> _REQUIREMENT_
Write out the listing beneath this instruction in its entirety, exactly as it reads.
════════
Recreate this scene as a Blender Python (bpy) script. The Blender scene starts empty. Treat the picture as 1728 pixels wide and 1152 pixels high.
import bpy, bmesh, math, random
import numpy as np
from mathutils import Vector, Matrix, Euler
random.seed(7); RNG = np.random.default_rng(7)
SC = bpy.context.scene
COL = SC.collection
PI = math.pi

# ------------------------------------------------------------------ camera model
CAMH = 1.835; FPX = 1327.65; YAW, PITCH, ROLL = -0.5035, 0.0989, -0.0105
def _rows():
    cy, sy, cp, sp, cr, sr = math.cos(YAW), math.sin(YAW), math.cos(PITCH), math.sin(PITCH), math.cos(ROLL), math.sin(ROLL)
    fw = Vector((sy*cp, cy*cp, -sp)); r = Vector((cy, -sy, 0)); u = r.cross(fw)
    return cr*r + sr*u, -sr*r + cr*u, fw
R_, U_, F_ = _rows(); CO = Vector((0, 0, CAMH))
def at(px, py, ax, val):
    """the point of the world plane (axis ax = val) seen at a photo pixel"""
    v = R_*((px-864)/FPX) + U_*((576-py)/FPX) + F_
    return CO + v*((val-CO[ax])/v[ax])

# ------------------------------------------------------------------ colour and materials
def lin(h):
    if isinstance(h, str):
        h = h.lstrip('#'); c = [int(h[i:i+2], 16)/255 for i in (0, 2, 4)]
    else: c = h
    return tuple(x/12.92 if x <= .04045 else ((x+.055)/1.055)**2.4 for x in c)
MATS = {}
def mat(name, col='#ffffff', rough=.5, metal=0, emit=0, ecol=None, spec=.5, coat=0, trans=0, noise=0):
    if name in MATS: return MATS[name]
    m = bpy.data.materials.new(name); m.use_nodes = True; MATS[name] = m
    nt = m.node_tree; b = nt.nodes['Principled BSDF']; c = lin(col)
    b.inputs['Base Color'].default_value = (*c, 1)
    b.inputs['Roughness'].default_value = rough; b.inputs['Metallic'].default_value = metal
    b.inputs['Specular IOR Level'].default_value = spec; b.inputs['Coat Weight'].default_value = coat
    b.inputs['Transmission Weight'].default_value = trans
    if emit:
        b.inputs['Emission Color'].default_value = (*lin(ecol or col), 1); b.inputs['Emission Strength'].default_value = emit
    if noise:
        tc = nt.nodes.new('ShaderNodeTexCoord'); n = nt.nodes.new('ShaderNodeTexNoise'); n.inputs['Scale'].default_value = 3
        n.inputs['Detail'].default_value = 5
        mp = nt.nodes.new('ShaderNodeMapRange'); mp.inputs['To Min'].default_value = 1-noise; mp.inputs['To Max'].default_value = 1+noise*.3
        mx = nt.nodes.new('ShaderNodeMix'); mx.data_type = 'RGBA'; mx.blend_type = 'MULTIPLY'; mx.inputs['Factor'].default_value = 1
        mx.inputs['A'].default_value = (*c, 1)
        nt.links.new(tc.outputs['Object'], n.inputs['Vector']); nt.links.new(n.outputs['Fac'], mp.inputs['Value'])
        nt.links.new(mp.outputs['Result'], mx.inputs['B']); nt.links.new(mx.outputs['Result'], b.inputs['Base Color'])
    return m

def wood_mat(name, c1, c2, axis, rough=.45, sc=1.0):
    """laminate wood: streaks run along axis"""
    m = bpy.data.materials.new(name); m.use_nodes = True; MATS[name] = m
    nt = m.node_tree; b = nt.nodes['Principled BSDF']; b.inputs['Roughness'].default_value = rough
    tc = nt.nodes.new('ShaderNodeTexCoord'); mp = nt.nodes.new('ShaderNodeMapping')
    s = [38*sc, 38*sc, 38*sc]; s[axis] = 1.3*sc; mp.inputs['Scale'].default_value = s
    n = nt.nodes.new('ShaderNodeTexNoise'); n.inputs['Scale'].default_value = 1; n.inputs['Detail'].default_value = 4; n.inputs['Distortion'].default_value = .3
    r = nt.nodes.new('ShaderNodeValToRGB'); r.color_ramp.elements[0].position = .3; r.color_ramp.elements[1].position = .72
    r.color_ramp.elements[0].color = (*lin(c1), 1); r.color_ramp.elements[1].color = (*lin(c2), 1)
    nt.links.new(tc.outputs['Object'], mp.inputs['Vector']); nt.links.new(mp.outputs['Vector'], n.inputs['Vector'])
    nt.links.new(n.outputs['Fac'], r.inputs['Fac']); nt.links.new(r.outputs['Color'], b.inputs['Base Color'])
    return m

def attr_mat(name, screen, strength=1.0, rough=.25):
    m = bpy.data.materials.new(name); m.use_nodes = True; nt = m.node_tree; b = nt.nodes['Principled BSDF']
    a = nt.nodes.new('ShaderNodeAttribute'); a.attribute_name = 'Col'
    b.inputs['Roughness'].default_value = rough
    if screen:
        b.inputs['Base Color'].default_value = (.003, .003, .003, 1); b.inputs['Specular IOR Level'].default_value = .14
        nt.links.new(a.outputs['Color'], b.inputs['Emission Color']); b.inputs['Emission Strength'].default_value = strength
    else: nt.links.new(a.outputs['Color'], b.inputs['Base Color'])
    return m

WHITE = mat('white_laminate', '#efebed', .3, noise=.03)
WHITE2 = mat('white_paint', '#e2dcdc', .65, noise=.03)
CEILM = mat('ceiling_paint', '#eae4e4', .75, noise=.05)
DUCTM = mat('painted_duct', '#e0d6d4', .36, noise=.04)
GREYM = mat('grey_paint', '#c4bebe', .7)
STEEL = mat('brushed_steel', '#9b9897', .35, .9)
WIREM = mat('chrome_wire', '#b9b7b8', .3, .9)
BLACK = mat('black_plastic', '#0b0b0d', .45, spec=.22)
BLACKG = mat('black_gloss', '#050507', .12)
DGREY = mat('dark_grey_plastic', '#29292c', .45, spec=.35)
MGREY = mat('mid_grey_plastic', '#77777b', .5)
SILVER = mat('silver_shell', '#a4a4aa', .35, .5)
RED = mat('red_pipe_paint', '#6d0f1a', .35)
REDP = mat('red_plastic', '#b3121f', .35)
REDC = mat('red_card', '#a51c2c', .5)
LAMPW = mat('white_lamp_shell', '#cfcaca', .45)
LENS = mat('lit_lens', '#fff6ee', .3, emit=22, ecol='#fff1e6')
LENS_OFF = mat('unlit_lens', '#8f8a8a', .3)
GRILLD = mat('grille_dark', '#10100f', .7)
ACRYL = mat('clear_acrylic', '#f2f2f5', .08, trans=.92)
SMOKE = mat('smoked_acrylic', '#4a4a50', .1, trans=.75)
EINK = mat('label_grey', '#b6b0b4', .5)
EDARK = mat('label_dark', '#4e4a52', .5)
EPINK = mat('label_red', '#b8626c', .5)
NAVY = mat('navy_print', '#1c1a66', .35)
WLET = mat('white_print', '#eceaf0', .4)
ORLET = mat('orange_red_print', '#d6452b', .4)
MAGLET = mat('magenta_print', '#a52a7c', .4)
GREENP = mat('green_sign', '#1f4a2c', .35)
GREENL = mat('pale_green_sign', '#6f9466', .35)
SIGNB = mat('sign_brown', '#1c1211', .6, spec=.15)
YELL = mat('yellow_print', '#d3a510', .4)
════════
> _WRITTEN RESPONSE_
Recreate this scene as a Blender Python (bpy) script. The Blender scene starts empty. Treat the picture as 1728 pixels wide and 1152 pixels high.
import bpy, bmesh, math, random
import numpy as np
from mathutils import Vector, Matrix, Euler
random.seed(7); RNG = np.random.default_rng(7)
SC = bpy.context.scene
COL = SC.collection
PI = math.pi

# ------------------------------------------------------------------ camera model
CAMH = 1.835; FPX = 1327.65; YAW, PITCH, ROLL = -0.5035, 0.0989, -0.0105
def _rows():
    cy, sy, cp, sp, cr, sr = math.cos(YAW), math.sin(YAW), math.cos(PITCH), math.sin(PITCH), math.cos(ROLL), math.sin(ROLL)
    fw = Vector((sy*cp, cy*cp, -sp)); r = Vector((cy, -sy, 0)); u = r.cross(fw)
    return cr*r + sr*u, -sr*r + cr*u, fw
R_, U_, F_ = _rows(); CO = Vector((0, 0, CAMH))
def at(px, py, ax, val):
    """the point of the world plane (axis ax = val) seen at a photo pixel"""
    v = R_*((px-864)/FPX) + U_*((576-py)/FPX) + F_
    return CO + v*((val-CO[ax])/v[ax])

# ------------------------------------------------------------------ colour and materials
def lin(h):
    if isinstance(h, str):
        h = h.lstrip('#'); c = [int(h[i:i+2], 16)/255 for i in (0, 2, 4)]
    else: c = h
    return tuple(x/12.92 if x <= .04045 else ((x+.055)/1.055)**2.4 for x in c)
MATS = {}
def mat(name, col='#ffffff', rough=.5, metal=0, emit=0, ecol=None, spec=.5, coat=0, trans=0, noise=0):
    if name in MATS: return MATS[name]
    m = bpy.data.materials.new(name); m.use_nodes = True; MATS[name] = m
    nt = m.node_tree; b = nt.nodes['Principled BSDF']; c = lin(col)
    b.inputs['Base Color'].default_value = (*c, 1)
    b.inputs['Roughness'].default_value = rough; b.inputs['Metallic'].default_value = metal
    b.inputs['Specular IOR Level'].default_value = spec; b.inputs['Coat Weight'].default_value = coat
    b.inputs['Transmission Weight'].default_value = trans
    if emit:
        b.inputs['Emission Color'].default_value = (*lin(ecol or col), 1); b.inputs['Emission Strength'].default_value = emit
    if noise:
        tc = nt.nodes.new('ShaderNodeTexCoord'); n = nt.nodes.new('ShaderNodeTexNoise'); n.inputs['Scale'].default_value = 3
        n.inputs['Detail'].default_value = 5
        mp = nt.nodes.new('ShaderNodeMapRange'); mp.inputs['To Min'].default_value = 1-noise; mp.inputs['To Max'].default_value = 1+noise*.3
        mx = nt.nodes.new('ShaderNodeMix'); mx.data_type = 'RGBA'; mx.blend_type = 'MULTIPLY'; mx.inputs['Factor'].default_value = 1
        mx.inputs['A'].default_value = (*c, 1)
        nt.links.new(tc.outputs['Object'], n.inputs['Vector']); nt.links.new(n.outputs['Fac'], mp.inputs['Value'])
        nt.links.new(mp.outputs['Result'], mx.inputs['B']); nt.links.new(mx.outputs['Result'], b.inputs['Base Color'])
    return m

def wood_mat(name, c1, c2, axis, rough=.45, sc=1.0):
    """laminate wood: streaks run along axis"""
    m = bpy.data.materials.new(name); m.use_nodes = True; MATS[name] = m
    nt = m.node_tree; b = nt.nodes['Principled BSDF']; b.inputs['Roughness'].default_value = rough
    tc = nt.nodes.new('ShaderNodeTexCoord'); mp = nt.nodes.new('ShaderNodeMapping')
    s = [38*sc, 38*sc, 38*sc]; s[axis] = 1.3*sc; mp.inputs['Scale'].default_value = s
    n = nt.nodes.new('ShaderNodeTexNoise'); n.inputs['Scale'].default_value = 1; n.inputs['Detail'].default_value = 4; n.inputs['Distortion'].default_value = .3
    r = nt.nodes.new('ShaderNodeValToRGB'); r.color_ramp.elements[0].position = .3; r.color_ramp.elements[1].position = .72
    r.color_ramp.elements[0].color = (*lin(c1), 1); r.color_ramp.elements[1].color = (*lin(c2), 1)
    nt.links.new(tc.outputs['Object'], mp.inputs['Vector']); nt.links.new(mp.outputs['Vector'], n.inputs['Vector'])
    nt.links.new(n.outputs['Fac'], r.inputs['Fac']); nt.links.new(r.outputs['Color'], b.inputs['Base Color'])
    return m

def attr_mat(name, screen, strength=1.0, rough=.25):
    m = bpy.data.materials.new(name); m.use_nodes = True; nt = m.node_tree; b = nt.nodes['Principled BSDF']
    a = nt.nodes.new('ShaderNodeAttribute'); a.attribute_name = 'Col'
    b.inputs['Roughness'].default_value = rough
    if screen:
        b.inputs['Base Color'].default_value = (.003, .003, .003, 1); b.inputs['Specular IOR Level'].default_value = .14
        nt.links.new(a.outputs['Color'], b.inputs['Emission Color']); b.inputs['Emission Strength'].default_value = strength
    else: nt.links.new(a.outputs['Color'], b.inputs['Base Color'])
    return m

WHITE = mat('white_laminate', '#efebed', .3, noise=.03)
WHITE2 = mat('white_paint', '#e2dcdc', .65, noise=.03)
CEILM = mat('ceiling_paint', '#eae4e4', .75, noise=.05)
DUCTM = mat('painted_duct', '#e0d6d4', .36, noise=.04)
GREYM = mat('grey_paint', '#c4bebe', .7)
STEEL = mat('brushed_steel', '#9b9897', .35, .9)
WIREM = mat('chrome_wire', '#b9b7b8', .3, .9)
BLACK = mat('black_plastic', '#0b0b0d', .45, spec=.22)
BLACKG = mat('black_gloss', '#050507', .12)
DGREY = mat('dark_grey_plastic', '#29292c', .45, spec=.35)
MGREY = mat('mid_grey_plastic', '#77777b', .5)
SILVER = mat('silver_shell', '#a4a4aa', .35, .5)
RED = mat('red_pipe_paint', '#6d0f1a', .35)
REDP = mat('red_plastic', '#b3121f', .35)
REDC = mat('red_card', '#a51c2c', .5)
LAMPW = mat('white_lamp_shell', '#cfcaca', .45)
LENS = mat('lit_lens', '#fff6ee', .3, emit=22, ecol='#fff1e6')
LENS_OFF = mat('unlit_lens', '#8f8a8a', .3)
GRILLD = mat('grille_dark', '#10100f', .7)
ACRYL = mat('clear_acrylic', '#f2f2f5', .08, trans=.92)
SMOKE = mat('smoked_acrylic', '#4a4a50', .1, trans=.75)
EINK = mat('label_grey', '#b6b0b4', .5)
EDARK = mat('label_dark', '#4e4a52', .5)
EPINK = mat('label_red', '#b8626c', .5)
NAVY = mat('navy_print', '#1c1a66', .35)
WLET = mat('white_print', '#eceaf0', .4)
ORLET = mat('orange_red_print', '#d6452b', .4)
MAGLET = mat('magenta_print', '#a52a7c', .4)
GREENP = mat('green_sign', '#1f4a2c', .35)
GREENL = mat('pale_green_sign', '#6f9466', .35)
SIGNB = mat('sign_brown', '#1c1211', .6, spec=.15)
YELL = mat('yellow_print', '#d3a510', .4)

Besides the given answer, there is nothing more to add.